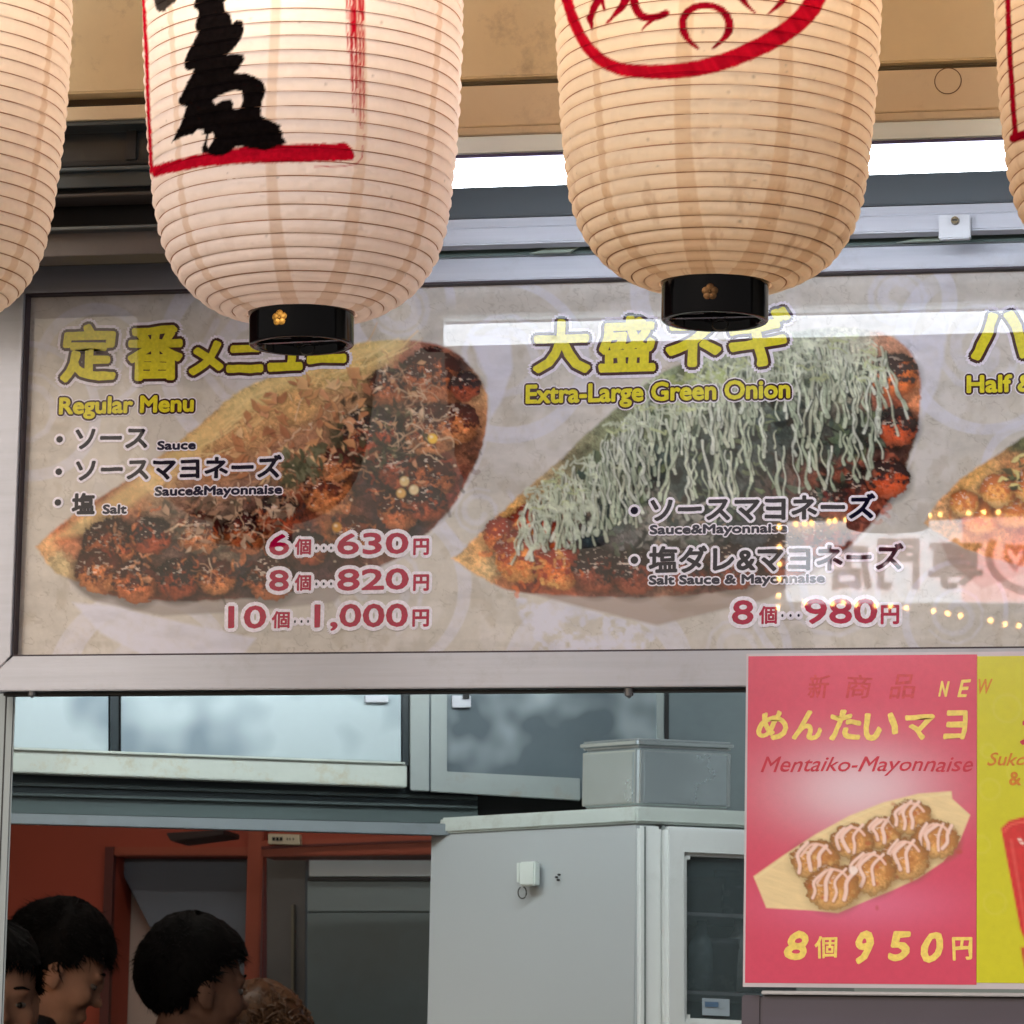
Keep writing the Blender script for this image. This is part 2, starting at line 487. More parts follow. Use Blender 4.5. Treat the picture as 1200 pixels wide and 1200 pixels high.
# glass gap with diagonal brace
board("gap_backing", "dark green gap between the aluminium rail and the sign frame", "panel", mat("gap_green", (84, 102, 98), .3, 0, .1, 4), 600, 283, 299, XS, XR, 4.97, .02)
for (xa, ya, xb_, yb_, lab) in ((620, 297, 660, 286, "pale flat brace in the gap above the sign, between the two middle lanterns"), (1050, 284, 1110, 273, "pale flat brace in the gap beside the screwed bracket")):
    bb = B(); A, A2 = onY(xa, ya, 4.96), onY(xb_, yb_, 4.96)
    bb.slab([A, A2, A2 + Vector((.03, 0, .004)), A + Vector((.05, 0, 0))], (0, .006, 0))
    tag(bb.build("brace", mat("brace_pale", (150, 165, 150), .5)), lab, "brace")

# left run: beige lip, dark glazing and rails
XE = onY(-120, 200, 4.8).x
lf = thing("transom_window", "dark stacked window rails between the first two lanterns", "window", (XS, 4.75, zb(120, 300, 4.75)))
M_gl = mat("dark_glazing", (52, 58, 64), .18, 0, .25, 3, streak=(.6, 1, 4))
spec = [("top_strip", 107.5, 123, 4.73, mat("umber_strip", (70, 56, 40), .6)), ("timber_lip", 124, 140, 4.715, M_beige2),
        ("head_rail", 141, 146, 4.72, mat("blue_rail", (78, 88, 94), .4, .3)), ("pane", 146, 189, 4.76, M_gl), ("black_bead", 189, 194, 4.75, M_black),
        ("middle_rail", 195, 199, 4.74, mat("blue_rail", (78, 88, 94))), ("pane", 199, 219, 4.75, mat("dark_glazing2", (58, 68, 74), .25, .2, .2, 4)),
        ("black_bead", 219, 226, 4.765, M_black), ("thin_rail", 226, 229.5, 4.75, mat("brown_rail", (62, 54, 50), .5)),
        ("dark_panel", 229.5, 264, 4.86, mat("very_dark", (30, 27, 27), .5)), ("sill_edge", 264.5, 268, 4.80, mat("sill_edge", (104, 110, 112), .4, .3)),  # very dark band between the rails, then the paler sill edge
        ("sill", 268, 299, 4.82, mat("brown_sill", (92, 82, 78), .5, 0, .15, 5, dirt=.5, dirtcol=(60, 50, 46)))]
for nm, y1, y2, Y, mm in spec:
    bb = B(); hbar(bb, 120, y1, y2, XL, XS - .001, Y, .05 if nm != "pane" else .01); bb.build(nm, mm, lf, bevel=.0008)
bb = B(); bb.box(XL, XS - .001, 4.9, 4.95, zb(120, 300, 4.9), 2.9); bb.build("backing", M_black, lf)
bb = B(); A = onY(150, 150, 4.757); bb.box(A.x, A.x + .012, 4.752, 4.762, zb(120, 189, 4.757), zb(120, 146, 4.757)); bb.build("mullion", M_dark, lf)

# ------------------------------------------------------------------ the big menu sign
YS = 5.0
sx0 = onY(27, 555, YS).x; sz1 = onY(600, 331.5, YS).z; sz0 = onY(600, 766.5, YS).z
sx1 = onY(1500, 550, YS).x
FW_ = onY(600, 766.5, YS).z - onY(600, 808, YS).z
FT_ = onY(120, 308.5, YS).z - sz1 - 0.0
sign = thing("menu_sign", "long framed menu sign with takoyaki photographs and yellow headings", "sign", (sx0, YS, sz0 - FW_))
# frame: mitred profiles, each with a raised inner bead
def profile(bd, pts_in, pts_out, Yf, Yb):
    q = [(p[0], Yf, p[1]) for p in (pts_in[0], pts_in[1], pts_out[1], pts_out[0])]
    bd.slab(q, (0, Yb - Yf, 0))
ix0, ix1, iz0, iz1 = sx0, sx1, sz0, sz1
ox0, ox1, oz0, oz1 = sx0 - FW_, sx1 + FW_, sz0 - FW_, sz1 + FT_
g = .0006
for nm, a, c_ in (("frame_rail", [(ix0 + g, iz0), (ix1 - g, iz0)], [(ox0 + g, oz0), (ox1 - g, oz0)]), ("frame_rail", [(ix0 + g, iz1), (ix1 - g, iz1)], [(ox0 + g, oz1), (ox1 - g, oz1)]),
                  ("frame_stile", [(ix0, iz0 + g), (ix0, iz1 - g)], [(ox0, oz0 + g), (ox0, oz1 - g)]), ("frame_stile", [(ix1, iz0 + g), (ix1, iz1 - g)], [(ox1, oz0 + g), (ox1, oz1 - g)])):
    bb = B(); profile(bb, a, c_, 4.982, 5.012); o = bb.build(nm, M_alu_w, sign, bevel=.0012)
    # shallow groove line lip near the inside edge
    bb = B(); a2 = [(p[0] + (q[0] - p[0]) * .16, p[1] + (q[1] - p[1]) * .16) for p, q in zip(a, c_)]
    a1 = [(p[0] + (q[0] - p[0]) * .01, p[1] + (q[1] - p[1]) * .01) for p, q in zip(a, c_)]
    if nm == "frame_stile": profile(bb, a1, a2, 4.979, 4.99); bb.build("frame_bead", M_alu_w, sign, bevel=.0008)
bb = B(); t_ = .0022
for (x0, x1_, z0, z1_) in ((ix0, ix1, iz0, iz0 + t_), (ix0, ix1, iz1 - t_, iz1), (ix0, ix0 + t_, iz0 + t_, iz1 - t_), (ix1 - t_, ix1, iz0 + t_, iz1 - t_)):
    bb.box(x0, x1_, 4.984, 5.0, z0, z1_)
bb.build("gasket", mat("gasket_dark", (58, 46, 54), .6), sign)
bb = B(); bb.box(ix0 - .02, ix1 + .02, 5.0125, 5.055, iz0 - .02, iz1 + .02); bb.build("backing_box", M_alu, sign)
bb = B(); hbar(bb, 600, 808.5, 811.5, ox0 + .03, ox1, 4.995, .015); bb.build("underside_track", M_black, sign)
for px_ in (38, 737):
    c = onY(px_, 811, 4.992); bb = B(); bb.tube([(c.x, 4.992, c.z + .004), (c.x, 4.992, c.z - .005)], [.0062, .0052], 14)
    bb.tube([(c.x, 4.992, c.z - .005), (c.x, 4.992, c.z - .0075)], [.003, .0015], 10); bb.build("hook_stud", mat("stud_metal", (150, 150, 155), .3, .8), sign, bevel=.0005)

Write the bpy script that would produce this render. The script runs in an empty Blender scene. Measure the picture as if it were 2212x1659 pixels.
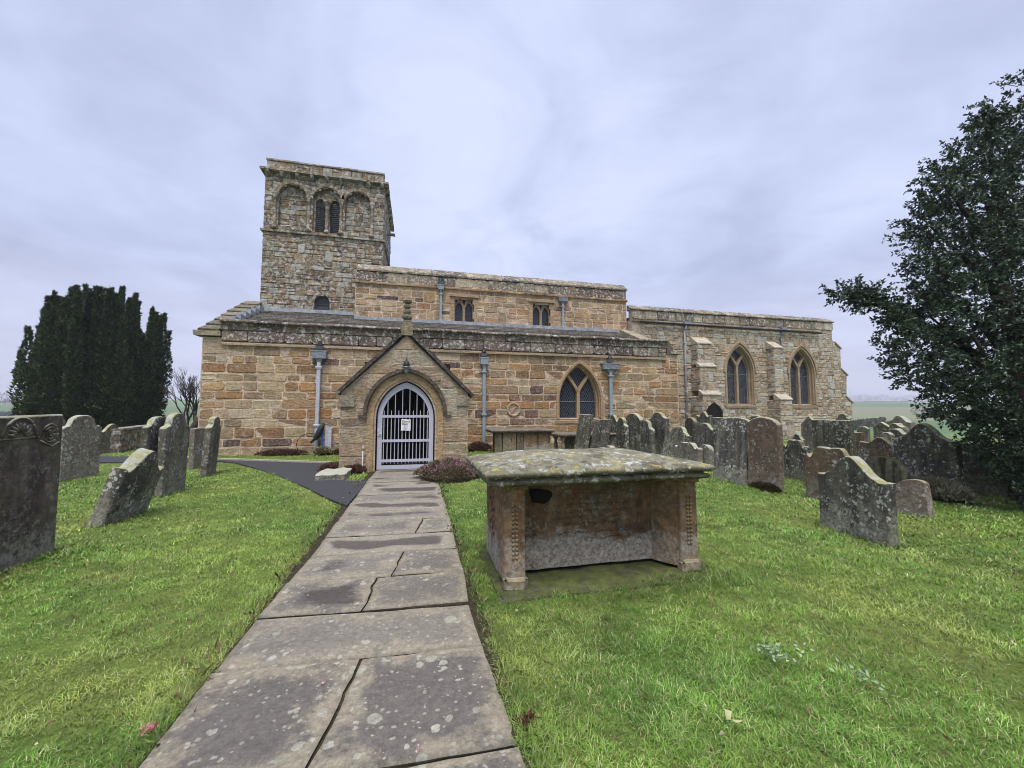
import bpy, bmesh, math, random
import numpy as np
from mathutils import Vector, Matrix, noise as mnoise
from mathutils.geometry import tessellate_polygon
R = math.radians
random.seed(7); rng = np.random.default_rng(7)
scene = bpy.context.scene
col = scene.collection
# x runs along the church's south wall (east), y runs away from the viewer (north), z up, metres
# ------------------------------------------------------------------ camera
cam_d = bpy.data.cameras.new('camera'); cam = bpy.data.objects.new('camera', cam_d); col.objects.link(cam)
cam_d.sensor_width = 36; cam_d.lens = 864/2212*36
cam_d.clip_start = .05; cam_d.clip_end = 4000
cam.location = (0, 0, 1.5); cam.rotation_euler = (R(94.0), 0, R(-13.5))
scene.camera = cam
TH = R(13.5); CU = Vector((math.cos(TH), -math.sin(TH), 0)); CF = Vector((math.sin(TH), math.cos(TH), 0))
def C(X, Y, z=0):            # X metres to the right of the view axis, Y metres ahead -> a point of the place
    p = CU*X + CF*Y; return Vector((p.x, p.y, z))
# ------------------------------------------------------------------ light
SUN_EL, SUN_AZ = 67, 195     # the cloud is brightest high up behind the viewer's left shoulder
sd = bpy.data.lights.new('sun', 'SUN'); sd.energy = 1.5; sd.angle = R(30); sd.color = (1, .94, .84)
sun = bpy.data.objects.new('sun', sd); col.objects.link(sun)
sdir = Vector((math.sin(R(SUN_AZ))*math.cos(R(SUN_EL)), math.cos(R(SUN_AZ))*math.cos(R(SUN_EL)), math.sin(R(SUN_EL))))
sun.rotation_euler = (-sdir).to_track_quat('-Z', 'Y').to_euler(); sun.location = sdir*60
vs = scene.view_settings
vs.view_transform = 'Standard'; vs.look = 'None'; vs.gamma = 1; vs.use_curve_mapping = False; vs.exposure = 1.38
scene.cycles.max_bounces = 6; scene.cycles.volume_bounces = 0; scene.cycles.use_denoising = True; scene.cycles.filter_width = 1.0

class NT:
    """small helper round a node tree"""
    def __init__(s, tree): s.t = tree; s.n = tree.nodes; s.l = tree.links
    def add(s, ty, props=None, **ins):
        n = s.n.new(ty)
        for k, v in (props or {}).items(): setattr(n, k, v)
        for k, v in ins.items():
            key = int(k[1:]) if k[0] == 'i' and k[1:].isdigit() else k.replace('_', ' ')
            s.set(n.inputs[key], v)
        return n
    def set(s, sock, v):
        if isinstance(v, bpy.types.NodeSocket): s.l.new(v, sock)
        elif isinstance(v, bpy.types.Node): s.l.new(v.outputs[0], sock)
        else:
            if hasattr(sock.default_value, '__len__') and not isinstance(v, (tuple, list)): v = (v, v, v)
            if hasattr(sock.default_value, '__len__') and len(sock.default_value) == 4 and len(v) == 3: v = (*v, 1)
            sock.default_value = v
    def noise(s, vec, scale, detail=5, rough=.55, dist=0):
        n = s.add('ShaderNodeTexNoise', Vector=vec, Scale=scale, Detail=detail, Roughness=rough, Distortion=dist); return n.outputs['Fac']
    def ramp(s, fac, *stops, mode='LINEAR'):
        n = s.n.new('ShaderNodeValToRGB'); s.set(n.inputs[0], fac); e = n.color_ramp.elements; n.color_ramp.interpolation = mode
        for i, (p, c) in enumerate(stops):
            el = e[i] if i < 2 else e.new(p)
            el.position = p; el.color = (c, c, c, 1) if not isinstance(c, tuple) else (*c, 1)
        return n.outputs[0]
    def mix(s, fac, a, b, blend='MIX'):
        n = s.n.new('ShaderNodeMix'); n.data_type = 'RGBA'; n.blend_type = blend
        s.set(n.inputs[0], fac); s.set(n.inputs[6], a); s.set(n.inputs[7], b); return n.outputs[2]
    def math(s, op, a, b=0.0, c=None):
        n = s.n.new('ShaderNodeMath'); n.operation = op; s.set(n.inputs[0], a); s.set(n.inputs[1], b)
        if c is not None: s.set(n.inputs[2], c)
        return n.outputs[0]
    def vmul(s, v, m): return s.add('ShaderNodeVectorMath', {'operation': 'MULTIPLY'}, i0=v, i1=m).outputs[0]
    def vadd(s, v, m): return s.add('ShaderNodeVectorMath', {'operation': 'ADD'}, i0=v, i1=m).outputs[0]

# ------------------------------------------------------------------ sky: Nishita above, closed by a cloud deck
world = bpy.data.worlds.new('World'); scene.world = world; world.use_nodes = True
w = NT(world.node_tree); w.n.clear()
sky = w.add('ShaderNodeTexSky', {'sky_type': 'NISHITA', 'sun_disc': False, 'sun_elevation': R(SUN_EL), 'sun_rotation': R(SUN_AZ)})
tc = w.add('ShaderNodeTexCoord'); dirv = tc.outputs['Generated']
sx = w.add('ShaderNodeSeparateXYZ', Vector=dirv)
zz = w.math('ADD', w.math('MAXIMUM', sx.outputs[2], 0.0), .16)
px = w.math('DIVIDE', sx.outputs[0], zz); py = w.math('DIVIDE', sx.outputs[1], zz)
pl = w.add('ShaderNodeCombineXYZ', X=px, Y=py, Z=0.0).outputs[0]
n1 = w.noise(pl, .8, 4, .55, .5); n2 = w.noise(w.vadd(pl, (7.3, 2.1, 0)), 2.4, 7, .6, .6)
nn = w.math('ADD', w.math('MULTIPLY', n1, .68), w.math('MULTIPLY', n2, .32))
deck = w.ramp(nn, (.34, (.172, .192, .275)), (.45, (.212, .235, .33)), (.55, (.252, .279, .385)), (.68, (.290, .320, .425)))
hz = w.ramp(sx.outputs[2], (0.0, 1.0), (.30, 0.0))
deck = w.mix(w.math('MULTIPLY', hz, .7), deck, (.272, .272, .335))
lobe = w.add('ShaderNodeVectorMath', {'operation': 'DOT_PRODUCT'}, i0=dirv, i1=tuple((CF*.86 - CU*.03 + Vector((0, 0, .5))).normalized()))
lb = w.ramp(lobe.outputs['Value'], (.86, 0.0), (1.0, 1.0))
deck = w.mix(w.math('MULTIPLY', lb, w.ramp(n2, (.35, .2), (.6, .7))), deck, (.30, .33, .435))
zen = w.math('ADD', 1.0, w.math('MULTIPLY', w.ramp(sx.outputs[2], (.78, 0.0), (1.0, 1.0)), 3.0))   # the deck is thinnest overhead
deck = w.mix(1.0, deck, zen, 'MULTIPLY')
deck10 = w.mix(1.0, deck, (10, 10, 10), 'MULTIPLY')
final = w.mix(.97, sky, deck10)
bg = w.add('ShaderNodeBackground', Color=final, Strength=.1)
w.add('ShaderNodeOutputWorld', Surface=bg)

# ------------------------------------------------------------------ scene-graph helpers
def setp(o, label=None, cat=None, group=None, kind=None):
    if label: o['label'] = label
    if cat: o['category'] = cat
    if group: o['group'] = group
    if kind: o['kind'] = kind
    return o
def thing(name, loc, label, cat, group=None):
    o = bpy.data.objects.new(name, None); o.empty_display_size = .2; o.location = loc; col.objects.link(o)
    return setp(o, label, cat, group)
def adopt(o, parent):
    if parent is not None:
        o.parent = parent
        if parent.type == 'EMPTY' and not parent.get('local'): o.matrix_parent_inverse = Matrix.Translation(-Vector(parent.location))
    return o
class MB:
    """collects polygons with a colour each; build() links them as ONE mesh object"""
    def __init__(s): s.v = []; s.f = []; s.c = []
    def vs(s, pts):
        i = len(s.v); s.v.extend([tuple(p) for p in pts]); return range(i, i+len(pts))
    def face(s, pts, c=(.3, .3, .3)):
        s.f.append(tuple(s.vs(pts))); s.c.append(c)
    def fi(s, idx, c=(.3, .3, .3)): s.f.append(tuple(idx)); s.c.append(c)
    def box(s, x0, x1, y0, y1, z0, z1, c=(.3, .3, .3), jit=0, bev=0):
        if bev > 0:
            b = bev; rings = []
            for (z, i) in ((z0, b), (z0+b, 0), (z1-b, 0), (z1, b)):
                r = [(x0+i, y0+b), (x0+b, y0+i), (x1-b, y0+i), (x1-i, y0+b), (x1-i, y1-b), (x1-b, y1-i), (x0+b, y1-i), (x0+i, y1-b)]
                rings.append(s.vs([(a, d, z) for a, d in r]))
            for A, B in zip(rings, rings[1:]):
                for k in range(8): s.fi((A[k], A[(k+1) % 8], B[(k+1) % 8], B[k]), c)
            s.fi(reversed(rings[0]), c); s.fi(rings[-1], c); return
        P = [(x, y, z) for x in (x0, x1) for y in (y0, y1) for z in (z0, z1)]
        if jit: P = [tuple(q+random.uniform(-jit, jit) for q in p) for p in P]
        i = s.vs(P)
        for f in ((0, 1, 3, 2), (4, 6, 7, 5), (0, 4, 5, 1), (2, 3, 7, 6), (0, 2, 6, 4), (1, 5, 7, 3)): s.fi([i[k] for k in f], c)
    def tube(s, pts, rad, n=6, c=(.3, .3, .3), caps=True):
        pts = [Vector(p) for p in pts]; rings = []
        rads = rad if isinstance(rad, (list, tuple)) else [rad]*len(pts)
        for k, p in enumerate(pts):
            d = (pts[min(k+1, len(pts)-1)]-pts[max(k-1, 0)]).normalized()
            a = d.orthogonal().normalized() if abs(d.z) < .99 else Vector((1, 0, 0)); a = (a - d*a.dot(d)).normalized(); b = d.cross(a)
            rings.append(s.vs([p+(a*math.cos(t)+b*math.sin(t))*rads[k] for t in [2*math.pi*j/n for j in range(n)]]))
        for A, B in zip(rings, rings[1:]):
            for k in range(n): s.fi((A[k], A[(k+1) % n], B[(k+1) % n], B[k]), c)
        if caps: s.fi(reversed(rings[0]), c); s.fi(rings[-1], c)
    def lathe(s, cx, cy, prof, n=10, c=(.3, .3, .3)):
        rings = [s.vs([(cx+r*math.cos(2*math.pi*k/n), cy+r*math.sin(2*math.pi*k/n), z) for k in range(n)]) for r, z in prof]
        for A, B in zip(rings, rings[1:]):
            for k in range(n): s.fi((A[k], A[(k+1) % n], B[(k+1) % n], B[k]), c)
        s.fi(reversed(rings[0]), c); s.fi(rings[-1], c)
    def loft(s, rings, c=(.3, .3, .3), closed=True, cap=False):
        ids = [s.vs(r) for r in rings]; n = len(ids[0])
        for A, B in zip(ids, ids[1:]):
            for k in range(n if closed else n-1): s.fi((A[k], A[(k+1) % n], B[(k+1) % n], B[k]), c)
        if cap: s.fi(reversed(ids[0]), c); s.fi(ids[-1], c)
    def build(s, name, mat, parent=None, smooth=False, recalc=True):
        me = bpy.data.meshes.new(name); me.from_pydata(s.v, [], s.f); me.update()
        at = me.attributes.new('tint', 'FLOAT_COLOR', 'CORNER')
        cnt = np.array([len(f) for f in s.f]); cc = np.ones((len(s.f), 4), dtype=np.float32); cc[:, :3] = np.array(s.c, dtype=np.float32).reshape(-1, 3)
        at.data.foreach_set('color', np.repeat(cc, cnt, axis=0).ravel())
        if recalc:
            bm = bmesh.new(); bm.from_mesh(me); bmesh.ops.recalc_face_normals(bm, faces=bm.faces); bm.to_mesh(me); bm.free()
        if smooth: me.polygons.foreach_set('use_smooth', [True]*len(me.polygons))
        me.materials.append(mat)
        o = bpy.data.objects.new(name, me); col.objects.link(o); adopt(o, parent); return o
def np_mesh(name, V, F, mat, parent=None, colr=None, smooth=False):
    """V (n,3), F (m,k) with one k; colr (n,3) per vertex"""
    me = bpy.data.meshes.new(name); m, k = F.shape
    me.vertices.add(len(V)); me.vertices.foreach_set('co', V.astype(np.float32).ravel())
    me.loops.add(m*k); me.loops.foreach_set('vertex_index', F.astype(np.int32).ravel())
    me.polygons.add(m); me.polygons.foreach_set('loop_start', np.arange(0, m*k, k, dtype=np.int32))
    if smooth: me.polygons.foreach_set('use_smooth', np.ones(m, dtype=bool))
    me.update(calc_edges=True)
    if colr is not None:
        at = me.attributes.new('tint', 'FLOAT_COLOR', 'POINT'); cc = np.ones((len(V), 4), dtype=np.float32); cc[:, :3] = colr
        at.data.foreach_set('color', cc.ravel())
    me.materials.append(mat)
    o = bpy.data.objects.new(name, me); col.objects.link(o); adopt(o, parent); return o
_perm = rng.random((256, 256))
def vnoise(x, y):
    xi = np.floor(x).astype(int); yi = np.floor(y).astype(int); fx = x-xi; fy = y-yi
    fx = fx*fx*(3-2*fx); fy = fy*fy*(3-2*fy); g = lambda a, b: _perm[a % 256, b % 256]
    return (g(xi, yi)*(1-fx)+g(xi+1, yi)*fx)*(1-fy)+(g(xi, yi+1)*(1-fx)+g(xi+1, yi+1)*fx)*fy
def fbm(x, y, o=4):
    s = 0; a = .5; t = 0
    for k in range(o): s = s+a*vnoise(x*2**k+17*k, y*2**k+31*k); t += a; a *= .5
    return s/t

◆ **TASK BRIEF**
Gather every line containing the word "this" and copy it.

◆ **THE RESULT**
Keep writing the Blender script for this image. This is part 2, starting at line 487. More parts follow. Use Blender 4.5. Treat the picture as 1200 pixels wide and 1200 pixels high.
Write the bpy script that would produce this render. The script runs in an empty Blender scene. Measure the picture as if it were 2212x1659 pixels.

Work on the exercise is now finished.